La reciente aprobación en el Senado de Puerto Rico del Proyecto 63 que impone obstáculos adicionales al acceso a la información pública plantea una pregunta inevitable: ¿qué temen los legisladores en su empeño sistemático por levantar trabas para que el pueblo conozca el desempeño del gobierno y de la Legislatura que financian con sus impuestos?
La tarea fiscalizadora que los votantes han depositado en los medios de comunicación se enfrenta desde hace años a un muro que crece ladrillo a ladrillo, bajo pretextos tan dispares como “simplificar procesos”, “no hacer perder tiempo” a los funcionarios o, sencillamente, no incomodarlos. Ese muro se eleva ahora con una nueva capa: las enmiendas a la Ley de Transparencia y Procedimiento Expedito para el Acceso a la Información Pública (Ley 141-2019), aprobadas con la oposición de las minorías y representantes de organizaciones periodísticas y sin vistas públicas.
Hace unos días lamentábamos cómo la administración de Donald Trump amenazaba la libertad de expresión en Estados Unidos censurando programas de televisión o demandando a medios como The New York Times. Hoy asistimos a una versión local de ese mismo guion, donde el poder público restringe el acceso a la información con el Proyecto del Senado 63 que eleva los plazos de respuesta de diez a veinte días laborables, con posibilidad de extenderlos otros veinte. Si se suman fines de semana y feriados, el tiempo real se acerca a dos meses. En ese lapso, la fiscalización pierde vigencia y la burocracia asfixia la pertinencia que le da la actualidad a un dato público.
La intención del decreto está plagada de vicios. Resulta inconcebible que un asunto que toca la médula del principio de transparencia —el derecho del pueblo a estar informado— se haya aprobado sin consulta pública. El presidente del Senado, Tomás Rivera Schatz, confunde una vez más el liderazgo con la imposición, y el resultado es un retroceso institucional que ignora el interés público, los derechos del ciudadano y erosiona la confianza del pueblo.
En teoría, la Ley 141-2019 nació para fortalecer la rendición de cuentas. En la práctica, ha terminado institucionalizando la opacidad. Lo que antes era información de fácil acceso se convirtió en un filtro, y lo que debía ser un simple deber de divulgación transmutó en un favor que el ciudadano debe solicitar por escrito.

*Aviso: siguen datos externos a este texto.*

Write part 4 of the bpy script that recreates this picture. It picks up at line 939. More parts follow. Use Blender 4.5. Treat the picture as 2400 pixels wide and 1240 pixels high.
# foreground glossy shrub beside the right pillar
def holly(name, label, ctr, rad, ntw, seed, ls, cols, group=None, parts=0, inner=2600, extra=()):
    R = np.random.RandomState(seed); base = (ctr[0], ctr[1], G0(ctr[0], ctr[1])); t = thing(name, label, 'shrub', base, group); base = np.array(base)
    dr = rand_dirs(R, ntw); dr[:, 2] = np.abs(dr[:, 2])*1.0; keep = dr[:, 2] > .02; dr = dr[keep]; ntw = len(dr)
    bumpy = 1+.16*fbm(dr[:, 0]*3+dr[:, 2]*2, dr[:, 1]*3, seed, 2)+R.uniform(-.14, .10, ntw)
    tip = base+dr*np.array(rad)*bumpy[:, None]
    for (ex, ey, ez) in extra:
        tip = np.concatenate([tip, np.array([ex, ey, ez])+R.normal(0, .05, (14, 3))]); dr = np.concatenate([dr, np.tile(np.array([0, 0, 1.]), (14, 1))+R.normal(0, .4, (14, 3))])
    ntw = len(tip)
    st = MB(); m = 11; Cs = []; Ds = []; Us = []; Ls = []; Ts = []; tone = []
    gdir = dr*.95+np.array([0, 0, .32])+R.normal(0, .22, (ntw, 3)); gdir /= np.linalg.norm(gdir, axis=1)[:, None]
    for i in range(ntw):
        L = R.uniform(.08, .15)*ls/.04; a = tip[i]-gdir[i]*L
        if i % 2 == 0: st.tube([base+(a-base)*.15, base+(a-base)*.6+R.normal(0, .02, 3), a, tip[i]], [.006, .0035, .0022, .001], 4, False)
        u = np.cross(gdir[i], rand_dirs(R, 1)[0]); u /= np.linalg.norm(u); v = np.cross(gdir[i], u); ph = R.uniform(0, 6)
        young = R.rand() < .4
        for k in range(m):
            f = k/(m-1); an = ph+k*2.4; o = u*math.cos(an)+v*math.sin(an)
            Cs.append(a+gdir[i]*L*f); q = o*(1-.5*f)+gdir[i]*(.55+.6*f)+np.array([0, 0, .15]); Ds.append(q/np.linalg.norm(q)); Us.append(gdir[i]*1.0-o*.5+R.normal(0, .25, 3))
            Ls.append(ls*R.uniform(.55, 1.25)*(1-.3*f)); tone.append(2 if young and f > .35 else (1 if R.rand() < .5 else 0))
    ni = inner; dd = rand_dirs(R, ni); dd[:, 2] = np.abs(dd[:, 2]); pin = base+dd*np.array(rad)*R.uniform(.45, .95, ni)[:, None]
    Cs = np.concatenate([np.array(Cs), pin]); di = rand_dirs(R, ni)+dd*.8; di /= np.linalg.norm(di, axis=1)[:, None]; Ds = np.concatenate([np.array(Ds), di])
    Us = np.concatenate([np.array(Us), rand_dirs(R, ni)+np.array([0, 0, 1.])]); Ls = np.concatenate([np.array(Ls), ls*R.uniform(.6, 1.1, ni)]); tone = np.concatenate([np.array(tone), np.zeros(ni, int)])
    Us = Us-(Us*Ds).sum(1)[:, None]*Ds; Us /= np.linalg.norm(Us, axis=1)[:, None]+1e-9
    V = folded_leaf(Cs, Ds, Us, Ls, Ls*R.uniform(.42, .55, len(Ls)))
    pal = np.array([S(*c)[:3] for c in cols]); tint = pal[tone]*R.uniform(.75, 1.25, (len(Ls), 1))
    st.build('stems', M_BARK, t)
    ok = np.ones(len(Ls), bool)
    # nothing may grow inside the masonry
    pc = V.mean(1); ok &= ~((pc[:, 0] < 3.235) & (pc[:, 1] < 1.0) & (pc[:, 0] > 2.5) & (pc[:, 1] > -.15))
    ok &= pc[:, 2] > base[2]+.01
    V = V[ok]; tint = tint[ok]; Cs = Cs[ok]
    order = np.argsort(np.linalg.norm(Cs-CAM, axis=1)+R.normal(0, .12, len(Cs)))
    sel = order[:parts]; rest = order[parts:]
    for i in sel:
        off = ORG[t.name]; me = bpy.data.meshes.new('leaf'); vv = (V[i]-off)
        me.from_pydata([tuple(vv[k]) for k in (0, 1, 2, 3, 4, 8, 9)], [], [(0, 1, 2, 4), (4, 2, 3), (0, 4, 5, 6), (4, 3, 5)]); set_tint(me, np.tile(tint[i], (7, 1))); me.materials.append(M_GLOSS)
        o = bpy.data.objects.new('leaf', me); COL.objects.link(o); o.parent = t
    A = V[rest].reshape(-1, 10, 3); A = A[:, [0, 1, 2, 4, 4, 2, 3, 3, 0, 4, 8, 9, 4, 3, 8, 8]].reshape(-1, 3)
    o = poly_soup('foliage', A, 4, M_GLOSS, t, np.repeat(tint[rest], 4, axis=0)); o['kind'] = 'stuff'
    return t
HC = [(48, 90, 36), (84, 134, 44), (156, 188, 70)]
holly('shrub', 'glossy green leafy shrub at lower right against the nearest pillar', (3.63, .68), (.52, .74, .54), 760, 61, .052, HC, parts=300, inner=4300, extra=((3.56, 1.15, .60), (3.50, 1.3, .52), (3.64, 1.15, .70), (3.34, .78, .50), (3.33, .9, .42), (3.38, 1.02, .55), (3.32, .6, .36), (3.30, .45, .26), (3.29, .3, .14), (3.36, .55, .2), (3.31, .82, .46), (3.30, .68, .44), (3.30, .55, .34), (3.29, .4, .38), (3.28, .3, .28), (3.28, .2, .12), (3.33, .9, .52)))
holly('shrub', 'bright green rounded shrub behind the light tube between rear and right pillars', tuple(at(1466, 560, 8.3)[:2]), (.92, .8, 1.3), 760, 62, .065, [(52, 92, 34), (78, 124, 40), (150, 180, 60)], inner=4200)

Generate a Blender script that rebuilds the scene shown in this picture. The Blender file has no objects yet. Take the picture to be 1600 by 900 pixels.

Antes de su aprobación, los periodistas —que ya habían sufrido otras limitaciones— podían acceder a documentos administrativos, medidas disciplinarias o informes técnicos. La nueva ley obliga ahora a presentar peticiones formales, esperar plazos extendidos y someterse a capas de autorización que dilatan cualquier respuesta. En áreas tan sensibles como salud, contratación pública, presupuestos de inversión o plazos de ejecución, la información que debía fluir como parte natural del proceso ahora requiere invocar la ley para ser liberada.
Esta iniciativa va en contra del principio democrático. Lo que la Constitución y la propia Ley de Procedimiento Administrativo establecen como divulgación obligatoria, hoy queda al arbitrio de la buena voluntad de las agencias.
Existen ejemplos de cómo sí debería funcionar el sistema. El portal de contratos de la Oficina del Contralor o los informes financieros exigidos por la Ley federal de Valores son ejercicios de transparencia activa: el Estado informa sin que nadie tenga que pedírselo. Pero ese estándar se ha degradado. En la mayoría de las agencias, la respuesta típica es: “envíe una carta para darle el informe”.
En lugar de fomentar una cultura de rendición de cuentas, la Ley 141-2019 ha legitimado la idea de que el acceso a la información es un privilegio burocrático, no un pilar constitucional. La libertad de expresión no se protege solo garantizando que se pueda hablar, sino asegurando que la información fluya. Sin transparencia, la palabra pública pierde fuerza. Se diluye. Bajo ese manto florecen todo tipo de tropelías, como la porfiada realidad se ha encargado de demostrarnos.
Puerto Rico necesita recordar que el derecho a saber no es un trámite: es un derecho ineludible que establece nuestra Constitución.